Excerpt from a dataset:
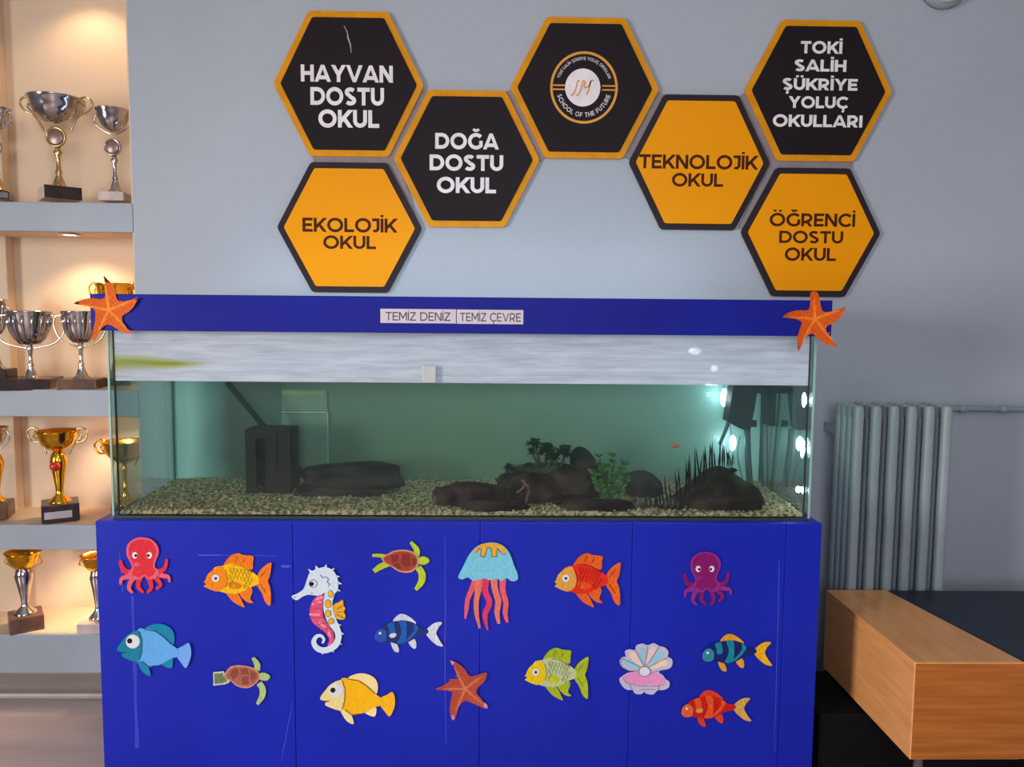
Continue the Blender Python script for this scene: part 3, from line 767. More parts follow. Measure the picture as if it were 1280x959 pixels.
# green plant
M_leaf = mat('aquatic_leaf', (58, 120, 52), 0.55, c2=(40, 92, 44), scale=40)
pl = thing('aquatic_plant', P(765, 642, 2.22), 'bushy bright green aquarium plant between the palm mound and capped rock', 'plant')
def leaf(mb, p, d, L, wd, nrm):
    s = d.cross(nrm).normalized()*wd; th = nrm*0.0006
    pts = [(p, .15), (p+d*L*.4, 1), (p+d*L*.75, .75), (p+d*L, .05)]
    vs = []
    for q, k in pts: vs += [q-s*k-th, q+s*k-th, q+s*k+th, q-s*k+th]
    fs = [(i*4+j, i*4+(j+1) % 4, (i+1)*4+(j+1) % 4, (i+1)*4+j) for i in range(3) for j in range(4)]
    mb.add(vs, fs+[(0, 1, 2, 3), (12, 13, 14, 15)])
rd = random.Random(5)
for tipx, tipy in ((749, 572), (764, 570), (780, 580), (740, 592), (757, 585), (772, 592), (783, 600), (746, 606), (768, 608)):
    mb = MB(); b0 = P(762+rd.uniform(-8, 8), 640, 2.22+rd.uniform(-.02, .03)); t0 = P(tipx, tipy, 2.22+rd.uniform(-.03, .03))
    pts = [b0.lerp(t0, k/8)+Vector((sin(k)*.002, 0, 0)) for k in range(9)]
    mb.tube(pts, 0.0012, 5)
    for k in range(1, 9):
        for j in range(10):
            an = rd.uniform(0, 2*pi); d = Vector((cos(an), sin(an), rd.uniform(.3, .9))).normalized()
            leaf(mb, pts[k]+Vector((0, 0, rd.uniform(-.006, .006))), d, rd.uniform(.012, .022), .0034, Vector((sin(an), -cos(an), .2)).normalized())
    mb.build('stem', M_leaf, pl)
# feathery frond
M_frond = mat('black_frond', (10, 18, 17), 0.8, spec=.1)
frd = thing('feathery_frond', P(800, 642, 2.2), 'black feathery frond arching up over the sloping rock', 'plant')
st = crom([P(x, y, 2.185).to_tuple() for x, y in ((800, 644), (822, 640), (848, 631), (867, 616), (884, 600), (900, 589), (915, 585))], 6, False)
mb = MB(); mb.tube(st, 0.0016, 6)
mb.build('stalk', M_frond, frd)
mb = MB(); rd = random.Random(9)
for i, p in enumerate(st[2:]):
    u = i/(len(st)-3); px_ = 800+115*u
    for s in (0, 1):
        L = (0.034+0.085*sin(pi*min(1, u*.9+.06)))*rd.uniform(.75, 1.1)*(1 if s == 0 else .45)
        d = Vector((rd.uniform(-.16, .10), rd.uniform(-.12, .2), 1 if s == 0 else -.4)).normalized()
        if s: d = Vector((.8, -.1, -.35)).normalized()
        leaf(mb, Vector(p), d, L, .0024, Vector((.1, -1, 0)).normalized())
mb.build('leaflets', M_frond, frd, kind='stuff')
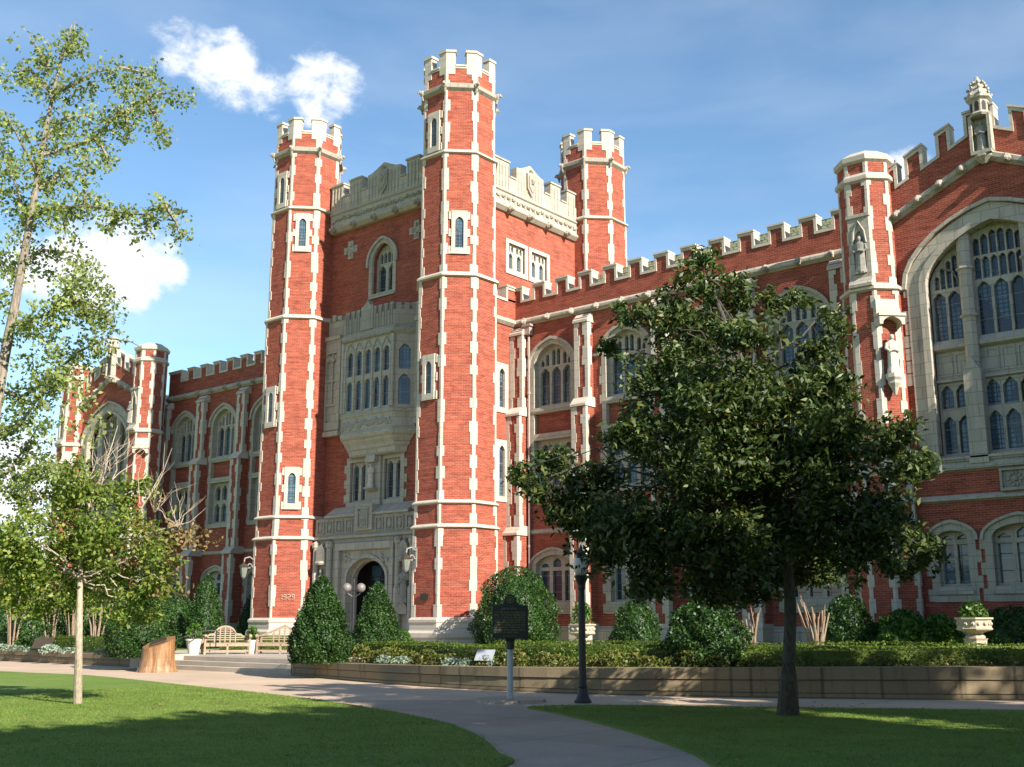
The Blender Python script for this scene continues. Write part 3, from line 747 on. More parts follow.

Task directions:
Transcribe all of the entries word for word, but skip any pictures they contain.

Correct output:
Continue the Blender Python script for this scene: part 3, from line 767. More parts follow. Measure the picture as if it were 1280x959 pixels.
# green plant
M_leaf = mat('aquatic_leaf', (58, 120, 52), 0.55, c2=(40, 92, 44), scale=40)
pl = thing('aquatic_plant', P(765, 642, 2.22), 'bushy bright green aquarium plant between the palm mound and capped rock', 'plant')
def leaf(mb, p, d, L, wd, nrm):
    s = d.cross(nrm).normalized()*wd; th = nrm*0.0006
    pts = [(p, .15), (p+d*L*.4, 1), (p+d*L*.75, .75), (p+d*L, .05)]
    vs = []
    for q, k in pts: vs += [q-s*k-th, q+s*k-th, q+s*k+th, q-s*k+th]
    fs = [(i*4+j, i*4+(j+1) % 4, (i+1)*4+(j+1) % 4, (i+1)*4+j) for i in range(3) for j in range(4)]
    mb.add(vs, fs+[(0, 1, 2, 3), (12, 13, 14, 15)])
rd = random.Random(5)
for tipx, tipy in ((749, 572), (764, 570), (780, 580), (740, 592), (757, 585), (772, 592), (783, 600), (746, 606), (768, 608)):
    mb = MB(); b0 = P(762+rd.uniform(-8, 8), 640, 2.22+rd.uniform(-.02, .03)); t0 = P(tipx, tipy, 2.22+rd.uniform(-.03, .03))
    pts = [b0.lerp(t0, k/8)+Vector((sin(k)*.002, 0, 0)) for k in range(9)]
    mb.tube(pts, 0.0012, 5)
    for k in range(1, 9):
        for j in range(10):
            an = rd.uniform(0, 2*pi); d = Vector((cos(an), sin(an), rd.uniform(.3, .9))).normalized()
            leaf(mb, pts[k]+Vector((0, 0, rd.uniform(-.006, .006))), d, rd.uniform(.012, .022), .0034, Vector((sin(an), -cos(an), .2)).normalized())
    mb.build('stem', M_leaf, pl)
# feathery frond
M_frond = mat('black_frond', (10, 18, 17), 0.8, spec=.1)
frd = thing('feathery_frond', P(800, 642, 2.2), 'black feathery frond arching up over the sloping rock', 'plant')
st = crom([P(x, y, 2.185).to_tuple() for x, y in ((800, 644), (822, 640), (848, 631), (867, 616), (884, 600), (900, 589), (915, 585))], 6, False)
mb = MB(); mb.tube(st, 0.0016, 6)
mb.build('stalk', M_frond, frd)
mb = MB(); rd = random.Random(9)
for i, p in enumerate(st[2:]):
    u = i/(len(st)-3); px_ = 800+115*u
    for s in (0, 1):
        L = (0.034+0.085*sin(pi*min(1, u*.9+.06)))*rd.uniform(.75, 1.1)*(1 if s == 0 else .45)
        d = Vector((rd.uniform(-.16, .10), rd.uniform(-.12, .2), 1 if s == 0 else -.4)).normalized()
        if s: d = Vector((.8, -.1, -.35)).normalized()
        leaf(mb, Vector(p), d, L, .0024, Vector((.1, -1, 0)).normalized())
mb.build('leaflets', M_frond, frd, kind='stuff')
The Blender Python script for this scene continues. Write part 3, from line 747 on. More parts follow.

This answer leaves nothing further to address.